===== Supplied records =====

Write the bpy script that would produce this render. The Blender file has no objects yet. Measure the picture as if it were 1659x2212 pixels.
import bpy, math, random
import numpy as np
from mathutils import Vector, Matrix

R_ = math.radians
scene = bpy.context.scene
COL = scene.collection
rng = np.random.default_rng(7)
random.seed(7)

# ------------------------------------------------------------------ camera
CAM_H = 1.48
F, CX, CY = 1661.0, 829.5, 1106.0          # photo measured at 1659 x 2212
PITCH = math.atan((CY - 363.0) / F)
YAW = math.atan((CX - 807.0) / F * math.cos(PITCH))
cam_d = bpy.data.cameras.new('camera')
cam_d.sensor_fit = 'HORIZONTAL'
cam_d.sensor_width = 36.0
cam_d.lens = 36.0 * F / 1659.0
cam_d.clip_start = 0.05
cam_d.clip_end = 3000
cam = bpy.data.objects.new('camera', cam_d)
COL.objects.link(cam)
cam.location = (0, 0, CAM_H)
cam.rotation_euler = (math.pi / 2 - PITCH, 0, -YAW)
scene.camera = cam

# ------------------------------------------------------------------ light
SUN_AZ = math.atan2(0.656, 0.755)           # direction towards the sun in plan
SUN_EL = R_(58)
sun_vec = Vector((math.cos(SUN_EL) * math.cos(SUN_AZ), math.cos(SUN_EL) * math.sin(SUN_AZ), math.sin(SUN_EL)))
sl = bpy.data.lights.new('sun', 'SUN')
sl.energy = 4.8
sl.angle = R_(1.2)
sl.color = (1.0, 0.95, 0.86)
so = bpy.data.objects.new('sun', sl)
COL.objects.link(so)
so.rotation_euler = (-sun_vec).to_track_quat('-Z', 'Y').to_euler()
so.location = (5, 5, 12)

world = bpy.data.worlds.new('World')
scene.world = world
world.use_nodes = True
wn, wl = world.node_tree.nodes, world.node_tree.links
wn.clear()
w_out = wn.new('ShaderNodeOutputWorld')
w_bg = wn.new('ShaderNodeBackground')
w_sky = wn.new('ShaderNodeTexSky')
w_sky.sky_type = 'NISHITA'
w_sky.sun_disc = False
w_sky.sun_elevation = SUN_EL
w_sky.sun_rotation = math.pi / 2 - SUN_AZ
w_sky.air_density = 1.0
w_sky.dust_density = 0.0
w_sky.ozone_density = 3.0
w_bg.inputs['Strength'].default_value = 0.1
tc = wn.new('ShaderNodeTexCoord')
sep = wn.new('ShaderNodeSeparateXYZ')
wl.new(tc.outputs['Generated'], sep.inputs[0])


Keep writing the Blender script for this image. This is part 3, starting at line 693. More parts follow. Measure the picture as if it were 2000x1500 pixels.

=====

- [Problem]:
All lines from the beginning of the material above through the one with "random.seed(7)" need to be returned exactly; please return those and only those.

- [The result]:
Write the bpy script that would produce this render. The Blender file has no objects yet. Measure the picture as if it were 1659x2212 pixels.
import bpy, math, random
import numpy as np
from mathutils import Vector, Matrix

R_ = math.radians
scene = bpy.context.scene
COL = scene.collection
rng = np.random.default_rng(7)
random.seed(7)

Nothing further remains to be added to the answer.